Seed Care sales continued to grow strongly driven by CRUISER®.
In the
non-agricultural Professional Products businesses, the
effects of the economic downturn were clearly apparent in the
golf course and professional horticulture segments, where
customers purchased more cautiously.
* Crop Protection sales include $26 million of inter-segment
sales.
New
products:
Sales of new products (defined as those launched since 2006)
increased by 28 percent (CER) to $241 million. AXIAL®
continued to grow strongly particularly in Canada. The roll-out
of REVUS® and DURIVO® in new markets
augmented underlying growth.
R&D
pipeline:
The combined peak sales potential of our Crop
Protection pipeline is in excess of $2 billion. We have several
new products in late development including INVINSA™, a unique
product for crop stress protection in field crops; isopyrazam
(520), a broad spectrum cereal fungicide; sedaxane (524), a seed
treatment fungicide; and bicyclopyrone (449), a new herbicide
for corn and sugar cane.
EBITDA
increased by one percent (CER) to $1.7 billion
with a margin (CER) of 36.6 percent (2008: 36.3 percent).
Seeds
Seeds growth
was driven by price increases of 11 percent, which reflected
ongoing increases in the value of the portfolio and more than
offset the impact of higher grower costs.
Performance
was led by Corn & Soybean, with growth in both NAFTA and
Asia more than offsetting the impact of risk management and
lower corn acreage in Eastern Europe and Latin America.

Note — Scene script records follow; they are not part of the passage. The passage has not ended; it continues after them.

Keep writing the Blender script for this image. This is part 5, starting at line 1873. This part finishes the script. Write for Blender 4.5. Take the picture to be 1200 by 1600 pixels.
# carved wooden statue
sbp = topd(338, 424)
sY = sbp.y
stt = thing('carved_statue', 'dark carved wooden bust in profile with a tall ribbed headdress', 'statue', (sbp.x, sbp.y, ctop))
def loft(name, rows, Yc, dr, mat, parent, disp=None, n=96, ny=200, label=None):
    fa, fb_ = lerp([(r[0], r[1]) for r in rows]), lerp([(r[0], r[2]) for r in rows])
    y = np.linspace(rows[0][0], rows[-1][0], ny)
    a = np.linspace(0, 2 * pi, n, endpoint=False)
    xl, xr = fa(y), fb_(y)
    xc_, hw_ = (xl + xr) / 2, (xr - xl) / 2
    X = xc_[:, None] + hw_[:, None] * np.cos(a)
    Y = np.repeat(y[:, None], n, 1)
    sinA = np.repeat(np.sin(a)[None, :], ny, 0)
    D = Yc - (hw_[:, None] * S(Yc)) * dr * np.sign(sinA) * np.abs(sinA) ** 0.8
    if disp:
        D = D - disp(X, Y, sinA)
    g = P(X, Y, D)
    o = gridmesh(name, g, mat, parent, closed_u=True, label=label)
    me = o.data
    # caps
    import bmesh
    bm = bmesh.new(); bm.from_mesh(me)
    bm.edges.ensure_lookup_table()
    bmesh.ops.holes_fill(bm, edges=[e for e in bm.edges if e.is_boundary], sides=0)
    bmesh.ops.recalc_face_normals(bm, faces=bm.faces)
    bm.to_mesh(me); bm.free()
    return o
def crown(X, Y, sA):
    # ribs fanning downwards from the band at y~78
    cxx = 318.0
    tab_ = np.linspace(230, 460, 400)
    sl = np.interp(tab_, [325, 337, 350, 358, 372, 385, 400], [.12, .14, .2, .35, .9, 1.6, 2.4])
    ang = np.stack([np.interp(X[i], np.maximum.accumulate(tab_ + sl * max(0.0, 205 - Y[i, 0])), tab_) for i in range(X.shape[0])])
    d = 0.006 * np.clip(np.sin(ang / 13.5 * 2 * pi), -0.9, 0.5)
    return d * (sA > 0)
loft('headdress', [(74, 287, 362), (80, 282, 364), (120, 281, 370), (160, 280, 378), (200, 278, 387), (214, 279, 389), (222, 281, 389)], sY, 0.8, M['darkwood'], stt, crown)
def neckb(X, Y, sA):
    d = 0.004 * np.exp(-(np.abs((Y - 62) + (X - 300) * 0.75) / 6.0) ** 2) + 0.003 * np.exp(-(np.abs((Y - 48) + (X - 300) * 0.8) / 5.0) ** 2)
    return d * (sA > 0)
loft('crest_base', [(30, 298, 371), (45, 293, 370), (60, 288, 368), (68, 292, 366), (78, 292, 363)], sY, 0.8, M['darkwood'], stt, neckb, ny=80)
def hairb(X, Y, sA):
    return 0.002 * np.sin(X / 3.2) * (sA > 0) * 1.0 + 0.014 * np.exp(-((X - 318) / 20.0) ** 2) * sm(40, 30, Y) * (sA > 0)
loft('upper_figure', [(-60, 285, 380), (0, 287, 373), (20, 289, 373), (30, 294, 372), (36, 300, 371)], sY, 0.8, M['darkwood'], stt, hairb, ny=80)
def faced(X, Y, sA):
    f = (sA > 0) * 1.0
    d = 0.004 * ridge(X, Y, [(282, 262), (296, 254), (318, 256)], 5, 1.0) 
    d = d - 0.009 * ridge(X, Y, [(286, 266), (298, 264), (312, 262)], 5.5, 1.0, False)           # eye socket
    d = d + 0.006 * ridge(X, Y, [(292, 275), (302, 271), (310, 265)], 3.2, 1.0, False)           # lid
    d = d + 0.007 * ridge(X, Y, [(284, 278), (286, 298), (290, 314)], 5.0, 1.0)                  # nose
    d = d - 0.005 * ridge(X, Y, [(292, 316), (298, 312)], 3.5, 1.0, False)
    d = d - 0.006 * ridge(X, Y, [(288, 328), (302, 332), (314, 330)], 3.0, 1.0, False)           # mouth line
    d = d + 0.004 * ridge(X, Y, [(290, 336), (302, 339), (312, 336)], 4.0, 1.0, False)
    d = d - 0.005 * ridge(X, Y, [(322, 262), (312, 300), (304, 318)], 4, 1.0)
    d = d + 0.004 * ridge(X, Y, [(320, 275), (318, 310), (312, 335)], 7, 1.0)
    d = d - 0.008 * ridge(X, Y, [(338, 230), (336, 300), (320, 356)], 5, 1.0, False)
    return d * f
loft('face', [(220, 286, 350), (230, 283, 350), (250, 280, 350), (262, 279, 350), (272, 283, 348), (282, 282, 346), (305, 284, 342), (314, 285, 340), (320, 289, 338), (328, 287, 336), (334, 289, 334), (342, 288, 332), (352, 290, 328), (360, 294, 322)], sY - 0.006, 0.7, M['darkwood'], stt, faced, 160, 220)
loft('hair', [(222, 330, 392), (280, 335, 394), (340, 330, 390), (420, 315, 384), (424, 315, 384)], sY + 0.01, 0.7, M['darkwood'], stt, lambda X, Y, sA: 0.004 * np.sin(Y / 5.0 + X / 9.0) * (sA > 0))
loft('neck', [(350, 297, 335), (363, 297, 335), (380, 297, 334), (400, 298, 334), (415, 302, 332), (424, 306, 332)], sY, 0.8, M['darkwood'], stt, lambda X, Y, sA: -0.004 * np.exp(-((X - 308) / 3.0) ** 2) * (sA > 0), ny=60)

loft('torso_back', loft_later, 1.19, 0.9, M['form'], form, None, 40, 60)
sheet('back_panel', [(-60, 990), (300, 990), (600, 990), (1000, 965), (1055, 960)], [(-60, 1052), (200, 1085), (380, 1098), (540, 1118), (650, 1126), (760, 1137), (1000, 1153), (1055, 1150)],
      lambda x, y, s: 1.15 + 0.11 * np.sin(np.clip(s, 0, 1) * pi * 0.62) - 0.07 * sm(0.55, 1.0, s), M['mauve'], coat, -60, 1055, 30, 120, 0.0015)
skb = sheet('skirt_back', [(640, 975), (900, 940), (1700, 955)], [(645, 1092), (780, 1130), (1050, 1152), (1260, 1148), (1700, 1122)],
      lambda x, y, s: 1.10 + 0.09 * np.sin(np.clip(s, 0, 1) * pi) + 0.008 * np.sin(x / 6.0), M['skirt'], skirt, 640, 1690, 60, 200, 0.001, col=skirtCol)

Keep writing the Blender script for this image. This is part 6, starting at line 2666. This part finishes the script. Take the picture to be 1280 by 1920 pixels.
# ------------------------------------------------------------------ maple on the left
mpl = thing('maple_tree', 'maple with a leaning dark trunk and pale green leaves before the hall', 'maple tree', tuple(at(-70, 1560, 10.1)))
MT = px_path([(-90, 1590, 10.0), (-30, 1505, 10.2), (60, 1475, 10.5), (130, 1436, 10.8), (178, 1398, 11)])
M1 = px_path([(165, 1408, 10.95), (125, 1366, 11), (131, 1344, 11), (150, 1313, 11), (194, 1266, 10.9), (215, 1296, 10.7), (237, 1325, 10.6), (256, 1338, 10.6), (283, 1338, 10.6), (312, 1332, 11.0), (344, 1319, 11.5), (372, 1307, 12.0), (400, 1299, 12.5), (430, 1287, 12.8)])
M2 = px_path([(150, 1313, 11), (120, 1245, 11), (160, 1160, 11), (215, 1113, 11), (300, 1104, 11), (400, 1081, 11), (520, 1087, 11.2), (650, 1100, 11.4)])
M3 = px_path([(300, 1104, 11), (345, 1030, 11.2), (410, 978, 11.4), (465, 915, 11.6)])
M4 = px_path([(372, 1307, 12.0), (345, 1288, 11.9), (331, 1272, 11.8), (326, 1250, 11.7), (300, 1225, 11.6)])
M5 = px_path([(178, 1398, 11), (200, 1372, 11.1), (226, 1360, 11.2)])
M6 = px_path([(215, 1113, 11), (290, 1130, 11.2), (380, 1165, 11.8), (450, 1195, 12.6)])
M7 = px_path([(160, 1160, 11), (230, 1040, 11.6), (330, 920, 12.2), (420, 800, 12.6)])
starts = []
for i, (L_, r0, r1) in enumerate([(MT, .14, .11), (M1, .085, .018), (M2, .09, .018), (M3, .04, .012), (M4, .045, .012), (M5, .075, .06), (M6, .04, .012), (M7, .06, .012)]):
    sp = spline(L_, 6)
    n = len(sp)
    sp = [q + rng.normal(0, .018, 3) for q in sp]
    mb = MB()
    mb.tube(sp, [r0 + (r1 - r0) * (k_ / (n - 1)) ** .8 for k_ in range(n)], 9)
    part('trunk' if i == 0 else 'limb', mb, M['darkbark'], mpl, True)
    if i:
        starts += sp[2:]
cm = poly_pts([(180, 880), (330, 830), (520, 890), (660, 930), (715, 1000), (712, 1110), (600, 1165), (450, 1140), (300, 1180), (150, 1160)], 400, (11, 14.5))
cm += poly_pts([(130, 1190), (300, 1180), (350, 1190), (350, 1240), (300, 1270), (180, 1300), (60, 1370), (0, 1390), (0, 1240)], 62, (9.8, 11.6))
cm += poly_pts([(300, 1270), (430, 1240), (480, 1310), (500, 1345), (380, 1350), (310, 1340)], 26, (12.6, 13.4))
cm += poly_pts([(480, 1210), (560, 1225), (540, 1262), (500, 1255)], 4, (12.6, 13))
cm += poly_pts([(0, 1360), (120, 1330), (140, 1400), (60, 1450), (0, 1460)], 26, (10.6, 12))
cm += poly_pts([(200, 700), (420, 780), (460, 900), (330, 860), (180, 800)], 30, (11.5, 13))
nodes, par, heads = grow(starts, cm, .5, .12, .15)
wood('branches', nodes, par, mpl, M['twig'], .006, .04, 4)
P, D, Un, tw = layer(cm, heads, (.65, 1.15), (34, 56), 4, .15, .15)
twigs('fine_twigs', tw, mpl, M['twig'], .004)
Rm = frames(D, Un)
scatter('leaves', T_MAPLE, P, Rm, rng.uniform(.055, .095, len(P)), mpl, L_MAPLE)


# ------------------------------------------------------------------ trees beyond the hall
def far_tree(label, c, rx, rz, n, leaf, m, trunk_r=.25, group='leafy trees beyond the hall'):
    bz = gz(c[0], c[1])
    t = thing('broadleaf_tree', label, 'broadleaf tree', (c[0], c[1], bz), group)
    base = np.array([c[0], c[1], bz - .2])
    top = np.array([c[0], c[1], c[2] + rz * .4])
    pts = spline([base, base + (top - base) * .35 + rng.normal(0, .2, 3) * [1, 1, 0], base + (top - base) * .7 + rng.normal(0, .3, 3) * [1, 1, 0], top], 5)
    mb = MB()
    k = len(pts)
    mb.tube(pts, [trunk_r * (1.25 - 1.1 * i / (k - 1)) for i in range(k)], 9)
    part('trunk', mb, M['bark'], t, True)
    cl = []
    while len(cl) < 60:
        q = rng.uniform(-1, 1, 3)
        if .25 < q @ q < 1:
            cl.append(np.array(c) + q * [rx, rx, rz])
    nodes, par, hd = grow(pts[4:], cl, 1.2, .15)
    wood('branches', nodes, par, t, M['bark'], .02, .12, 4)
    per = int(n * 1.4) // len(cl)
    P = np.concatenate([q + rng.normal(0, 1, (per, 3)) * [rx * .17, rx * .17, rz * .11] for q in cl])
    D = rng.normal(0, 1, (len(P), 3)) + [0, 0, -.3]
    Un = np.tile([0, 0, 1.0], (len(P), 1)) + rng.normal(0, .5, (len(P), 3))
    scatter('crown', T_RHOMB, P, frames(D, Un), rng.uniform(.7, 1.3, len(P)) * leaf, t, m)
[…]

In the USA, although the market was characterized by delayed
planting decisions and acreage uncertainty, sales of our triple
stack corn seed AGRISURE® 3000 GT showed a
significant advance. Further advances in portfolio quality will
be achieved through stepping up combination of our proprietary
traits with elite germplasm.
Diverse
Field Crops
showed solid
growth across the business. Our risk management measures in
Eastern Europe resulted in improved collections, allowing the
expansion of sunflower sales in the second quarter in a market
moving towards higher quality hybrids. In the USA sales of
glyphosate-tolerant sugar beet continued to increase following
its successful launch last year.
Vegetables
& Flowers:
Growth in Vegetables reflected the ongoing expansion of high
value products such as peppers where the portfolio has been
enhanced both through acquisitions and through in-house marker
assisted breeding success. Flowers growth was due to the
consolidation of Goldsmith Seeds Inc. and Yoder, with the
underlying business affected by the downturn in consumer
purchasing.
R&D
pipeline:
In February Syngenta received EPA approval
for two insecticidal trait stacks containing its Agrisure
Viptera™ trait. Agrisure Viptera™ controls a broad spectrum of
lepidopteran corn pests and is awaiting USDA approval which
would allow an initial launch by the end of the year.
In April,
Syngenta and Dow AgroSciences announced an agreement to
cross-license their respective corn traits for commercialization
within their branded seed businesses. The agreement will allow
Syngenta, from 2011, to offer its US customers multiple modes of
action targeting refuge reduction and improved efficacy.
Syngenta’s
corn and soybean pipelines contain a number of other products
including input, output and agronomic traits, with a combined
peak sales potential of around $2 billion.
EBITDA
of $314 million, up 31 percent (CER), was driven by portfolio
transformation and the leverage of R&D and marketing
expenditure. The EBITDA margin (CER) improved to 19.2 percent
(2008: 15.6 percent) and is on track to reach the full year
target of 15 percent in 2011.
Net
financial expense
Net financial
expense at $46 million was slightly higher compared with the
first half of 2008 ($37 million).
Taxation
The underlying
tax rate for the period was 19 percent, in line with the rate
for the full year 2008. A similar rate is expected for the full
year 2009. The expected tax rate over the medium term is in the
low to mid-twenties.
Cash flow
Free cash flow
was $79 million (2008: $240 million). Fixed capital expenditure
of $283 million (2008: $168 million) reflected spending under
the capacity expansion program for key active ingredients
announced in 2008. Average trade working capital as a
percentage of sales was 40 percent (2008: 36 percent) as
inventories increased compared with an exceptionally low level
in 2008. Ongoing strong receivables management and business
seasonality are expected to lead to significant free cash flow
in the second half.
Cash return
to shareholders
A dividend of
CHF 6.00 per share (2008: CHF 4.80) was paid in the second
quarter, representing a total payout of $491 million.
Outlook
Mike Mack,
Chief Executive Officer, said:
“I am pleased
with the resilience of the company’s first half performance in
the face of currency and raw material headwinds and the second
quarter impact of a late spring. We maintained our focus on
rigorous risk management throughout the period in order to
preserve balance sheet quality. For the full year, achieving
earnings growth has become more challenging. However, in the
second half currency and raw material trends are more favorable
and, assuming current supportive conditions in Latin America
continue, we are targeting full year earnings per share* close
to the record level achieved in 2008.
“We look ahead
with confidence. The fundamental drivers for our industry are
unchanged, and we expect the need for increased global food
production to result in ongoing demand growth, which our broad
portfolio is uniquely placed to capture.”